Thank you for your great poster! And congratulations for your PhD thesis. This conference has made me think about the concept of agency and its definitions. What parts or elements of human life are not agency? Can we call submission or compliance (not going against parents) as agency? I don’t know if these questions have any relevance in your study, but I coudn’t help asking them.

Pirjo Markkola

10.3.2021 14:20

Thank you for congratulations, comments and questions Pirjo! I think that we can consider submission or compliance agency if it is a way to reach a goal that a person pursued.

Mari Välimäki

10.3.2021 19:44

Thank you for your presentation! I liked that your research is on both men and women – I would imagine it opens a more rounded view on agency. Finding a way into a topic is exciting, and I think you have found it in researching premarital relationships. Good luck with your doctoral defence!

Heidi Tähtinen

10.3.2021 13:29

Thank you Heidi for your kind remarks and encouragement!

Mari Välimäki

10.3.2021 19:46

Dear Mari,
thanks for your poster! I liked your contextualization of agency and your gender perspective. I think the intersectional approach may offer new ways to re-think agency and its role in historical explanations.

Sari KATAJALA-PELTOMAA

10.3.2021 12:07

Thank you Sari!

Mari Välimäki

10.3.2021 19:47

Dear Mari,

Thanks for an informative paper. I liked the way you discussed subordination (or using the rhetoric of subordination) as both a form and a restriction/limitation of agency. Since your research is almost complete so you may be in a position to think about it in the light of Mona Gleeson’s keynote regarding significance: how necessary is having agency to having significance in history?

Raisa Toivo

8.3.2021 13:18

Thank you Raisa for a very good question! For which I unfortunately do not have a solid or straightforward answer.

I agree with Mona Gleason on that the matter depends on how we determine agency and especially how we determine significance in history. Historians have in many ways already shown that people with very little power such as children and youth, women, people who were enslaved, racialized people and people with disabilities had agency. Of course there is the risk of the agency trap, i.e. we find agency when we look for it (or don’t find it) and this gives meaning for the group of people or a phenomenon in the past we are studying. To turn our attention to experience is one and most likely very fruitful way of avoiding the trap. Another one is to concider how we determine agency.

I consider that every human being deserves their place in history and thus have historical significance. Their significance depends on the scale and focus of the historical study. If we look at a little boy in a peasant village in Swedish countryside and his significance to the thirty years war, we may find that he did not contribute to the war very much. But if we consider his place with in a family, to his family members or how the family considered his wellfare and opinions, he most likely had a great significance. This may be a very self-evident or simplistic viewpoint, but it is how I see the situation.

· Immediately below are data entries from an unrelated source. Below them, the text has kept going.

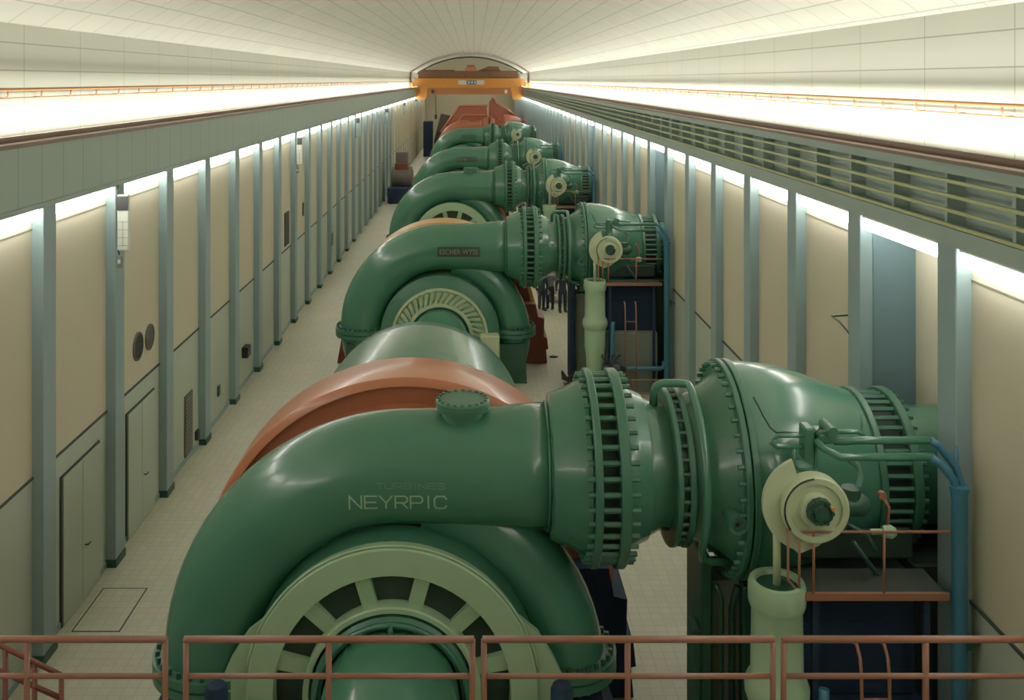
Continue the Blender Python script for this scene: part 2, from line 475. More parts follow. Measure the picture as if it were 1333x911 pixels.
def bolt_mesh(r, l, axis='x'):
    w = MB(); w.lathe([(-l/2, r), (l/2, r)], axis, seg=6, smooth=False); return w
_bolt = {}
def bolt(parent, pos, r, l, mat, axis='x', name='bolt'):
    k = (round(r, 3), round(l, 3), axis, mat.name, name)
    if k not in _bolt:
        w = bolt_mesh(r, l, axis)
        me = bpy.data.meshes.new(name); me.from_pydata(w.v, [], w.f); me.materials.append(mat); _bolt[k] = me
    o = bpy.data.objects.new(name, _bolt[k]); col.objects.link(o)
    off = BASE[parent.name]; o.parent = parent; o.location = (pos[0]-off[0], pos[1]-off[1], pos[2]-off[2])
    return o
def bolt_circle(parent, X, R, n, r, l, mat, detail, name='bolt', phase=0.5):
    if detail == 0 or (detail == 1 and name != 'tie_rod'): return
    if detail:
        for i in range(n):
            a = 2*PI*(i+phase)/n; bolt(parent, (X, -R*math.cos(a), ZA+R*math.sin(a)), r, l, mat, 'x', name)
    else:
        w = MB()
        for i in range(n):
            a = 2*PI*(i+phase)/n; w.lathe([(-l/2, r), (l/2, r)], 'x', (X, -R*math.cos(a), ZA+R*math.sin(a)), seg=5, smooth=False)
        new_obj('bolt_ring', w, mat, parent)

GL = {'N': [[(0,0),(0,1),(1,0),(1,1)]], 'E': [[(1,0),(0,0),(0,1),(1,1)], [(0,.5),(.9,.5)]], 'Y': [[(0,1),(.5,.45),(1,1)], [(.5,.45),(.5,0)]],
      'R': [[(0,0),(0,1),(.8,1),(1,.85),(1,.6),(.8,.45),(0,.45)], [(.55,.45),(1,0)]], 'P': [[(0,0),(0,1),(.8,1),(1,.85),(1,.6),(.8,.45),(0,.45)]],
      'I': [[(.5,0),(.5,1)]], 'C': [[(1,.8),(.8,1),(.2,1),(0,.8),(0,.2),(.2,0),(.8,0),(1,.2)]], 'T': [[(0,1),(1,1)], [(.5,1),(.5,0)]],
      'U': [[(0,1),(0,.2),(.2,0),(.8,0),(1,.2),(1,1)]], 'B': [[(0,0),(0,1),(.8,1),(1,.85),(1,.65),(.8,.5),(0,.5)], [(.8,.5),(1,.35),(1,.15),(.8,0),(0,0)]],
      'S': [[(1,.85),(.8,1),(.2,1),(0,.85),(0,.65),(.2,.5),(.8,.5),(1,.35),(1,.15),(.8,0),(.2,0),(0,.15)]]}
def stroke_text(name, body, xmid, phimid, width, height, sw, mat, parent, lift=.006):
    adv = [.45 if ch == 'I' else 1.0 for ch in body]; gap = .28; tot = sum(adv)+gap*(len(body)-1); k = width/tot
    w = MB(); x = -tot/2
    for ch, a in zip(body, adv):
        for st_ in GL[ch]:
            pts = [((x+(p[0] if ch != 'I' else .22)*1.0)*k, (p[1]-.5)*height) for p in st_]
            for (ax, ay), (bx, by) in zip(pts, pts[1:]):
                L = math.hypot(bx-ax, by-ay); dx, dy = (bx-ax)/L, (by-ay)/L; nx, ny = -dy*sw/2, dx*sw/2
                ax, ay, bx2, by2 = ax-dx*sw/2, ay-dy*sw/2, bx+dx*sw/2, by+dy*sw/2
                n_ = max(1, int(L/.04)); rows_ = []
                for q in range(n_+1):
                    u = ax+(bx2-ax)*q/n_; v = ay+(by2-ay)*q/n_
                    rows_.append([on_flat(xmid+u+s_*nx, phimid+v+s_*ny, lift) for s_ in (-1, 1)])
                w.grid(rows_, smooth=False)
        x += a+gap
    return new_obj(name, w, mat, parent)

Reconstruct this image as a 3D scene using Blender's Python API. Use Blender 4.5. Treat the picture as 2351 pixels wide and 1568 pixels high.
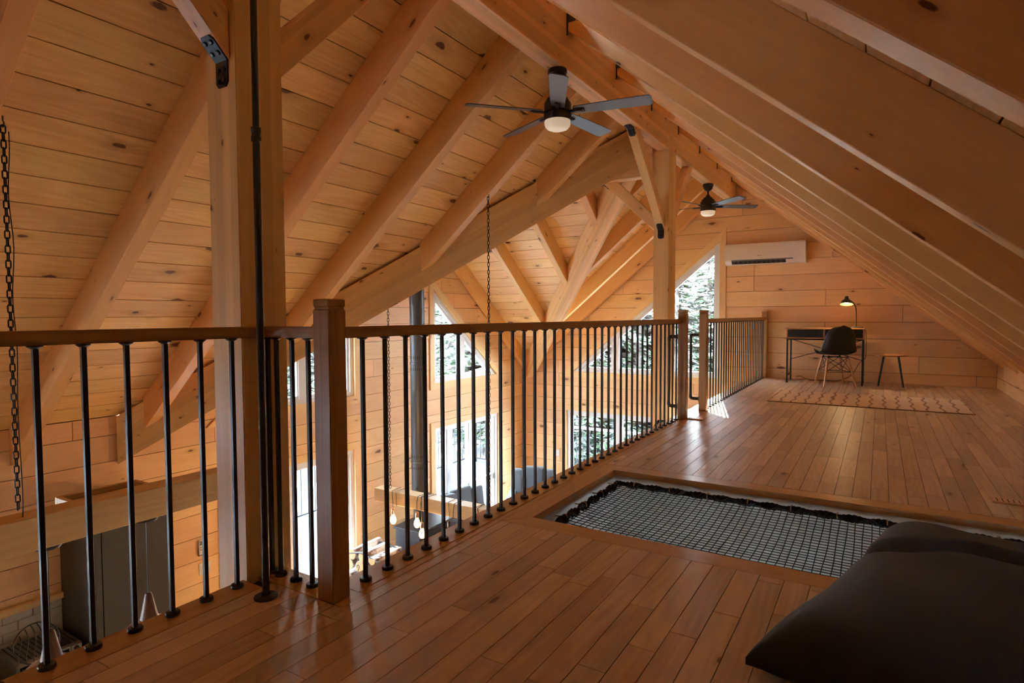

In my study on the 17th century young men and women I have found that even in cases where people were in a subordinated position, they could use their position and argument from that viewpoint. Agency was connected to negotiation and influencing rather than openly contradicting the authorities. Thus their agency is not about going against their elders and authorities but by trying to influence them. This is a subtle way to influence on people around you who make decisions concerning you. In this way the people were part of their communities and had historical significance.

I would also like to ask how we as historians give meanings to and value agency. Having agency was important for people in the past and it explains their place, deeds and interactions within a community, but it does not need to determine our history writing. Agency should be a concept that is used to analyse the lives of people in the past not a concept that we use to motivate our postmodern day history writing or understanding of historical significance.